Figures released by the Home Office show armed police were called to 3,312 incidents in 2017/18.

This is up 53 per cent from the year before when there were 2,167.

Most of the operations took place in the West Midlands Police force area, where there were 2,421 in 2017/18.

In Staffordshire there were 330.

It comes as both forces increase the number of firearms officers.

West Midlands Police increased its number from 157 in 2015/16 to 241 in 2017/18 and Staffordshire Police 74 to 82.

West Midlands Police spokesman Lara Horsley said: “In the year to March 2017 we saw the number of firearms officers increase by more than half.

“We now have more armed patrol vehicles out and about on the streets of the West Midlands than ever before keeping people safe - and as a result we have the capacity to respond to more incidents.”

Across England and Wales, police carried out 18,746 armed operations in 2017/18.

Officers opened fire on 12 occasions, up from 10 the previous year.

This included the shooting dead of three terrorists to stop the London Bridge terrorist attack in June last year. Earlier this month a survey was published by the West Midlands Police Federation, showing 40 per cent of officers in the fore wished to be armed.

Currently, just 22 per cent of officers have access to Tasers.

Speaking yesterday, federation chairman Richard Cooke said: “These figures are a salutary reminder of the grave danger our officers face daily policing the streets and doing our best, with ever dwindling resources to keep the people safe.

“The increase in gun crime is frankly alarming.

“More specialist firearms officers are welcome, but they cannot be everywhere when the majority of unarmed colleagues and the public need potentially need them.

“All our frontline officers need Tasers now.
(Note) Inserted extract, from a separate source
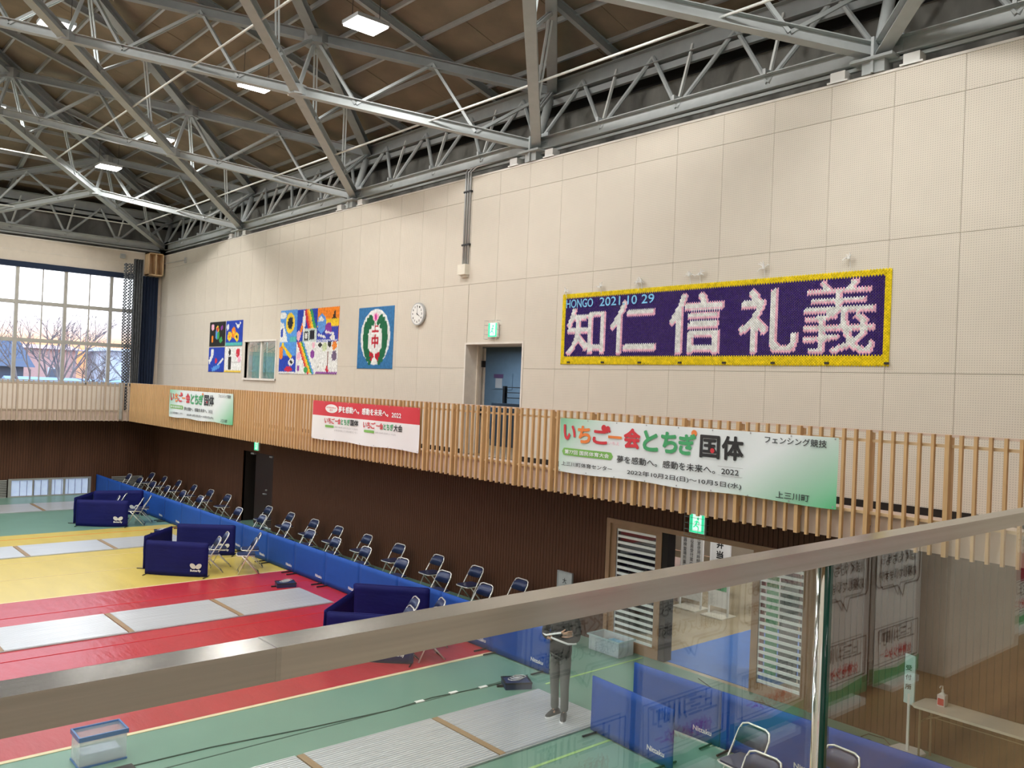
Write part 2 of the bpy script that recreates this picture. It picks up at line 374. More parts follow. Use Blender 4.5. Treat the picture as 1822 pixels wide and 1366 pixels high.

New firearms officers are not new resources, they come at the expense of officer numbers in other areas such as response and neighbourhood policing which then have less.

“Clearly the threat has to be met, but it’s time the public knew that with 1970’s levels of police officers in the West Midlands, and a violent crime epidemic with over 30 killings already this year, there is only so much we can do.

“We need a government committed to law and order and an urgent investment in the police to prevent further catastrophe.”

London accounted for the largest proportion of police firearms operations with 5,142 (27 per cent). This was followed by West Midlands (18 per cent) and Yorkshire and the Humber with 2,130 (11 per cent).

Nationally, there were 6,459 officers by the end of March, an increase of 181 from the previous year.In the wake of of the terrorist attacks in Paris in November, 2015, the Government made an additional £143m available to increase the number of armed officers.

Simon Chesterman, the National Police Chiefs’ Council lead for armed policing, said: “We’ve got enough volunteers coming forward at the moment, but when we speak to those officers, on perhaps why they don’t follow through on an application in the first place, quite often the main reason they give is that they’re concerned about what will happen to them in the event that they have to discharge a firearm.”